## Information shown:

* begin *

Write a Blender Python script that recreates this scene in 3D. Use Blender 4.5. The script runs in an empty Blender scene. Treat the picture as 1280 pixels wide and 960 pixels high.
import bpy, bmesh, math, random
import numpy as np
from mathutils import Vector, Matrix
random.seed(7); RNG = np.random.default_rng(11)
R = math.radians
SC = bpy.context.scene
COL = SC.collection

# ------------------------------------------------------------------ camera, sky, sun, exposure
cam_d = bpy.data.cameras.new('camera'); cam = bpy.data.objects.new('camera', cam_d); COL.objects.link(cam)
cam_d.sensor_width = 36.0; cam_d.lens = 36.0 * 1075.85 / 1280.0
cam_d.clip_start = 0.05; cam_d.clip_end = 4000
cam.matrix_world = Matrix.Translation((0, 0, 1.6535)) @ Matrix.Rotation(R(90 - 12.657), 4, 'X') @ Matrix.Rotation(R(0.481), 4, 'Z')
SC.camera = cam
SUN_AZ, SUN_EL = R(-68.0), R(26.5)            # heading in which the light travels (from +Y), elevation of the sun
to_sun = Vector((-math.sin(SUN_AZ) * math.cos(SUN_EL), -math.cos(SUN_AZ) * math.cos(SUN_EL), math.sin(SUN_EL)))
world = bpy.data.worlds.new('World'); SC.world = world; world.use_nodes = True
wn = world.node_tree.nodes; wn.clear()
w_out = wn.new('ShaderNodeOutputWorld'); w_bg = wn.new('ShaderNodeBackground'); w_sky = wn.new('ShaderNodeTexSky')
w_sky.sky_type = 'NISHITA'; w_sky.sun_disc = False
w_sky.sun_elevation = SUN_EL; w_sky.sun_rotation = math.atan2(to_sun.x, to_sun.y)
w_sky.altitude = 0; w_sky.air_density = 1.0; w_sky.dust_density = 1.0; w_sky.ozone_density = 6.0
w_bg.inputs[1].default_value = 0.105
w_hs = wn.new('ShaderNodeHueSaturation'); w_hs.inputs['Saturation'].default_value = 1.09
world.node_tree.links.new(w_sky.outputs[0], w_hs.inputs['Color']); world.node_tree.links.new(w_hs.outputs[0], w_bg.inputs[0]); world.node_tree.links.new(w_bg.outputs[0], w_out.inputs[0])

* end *

## Written request:
Pick out every line above that holds the word "scene" and copy it.

## Correct result:
Write a Blender Python script that recreates this scene in 3D. Use Blender 4.5. The script runs in an empty Blender scene. Treat the picture as 1280 pixels wide and 960 pixels high.
SC = bpy.context.scene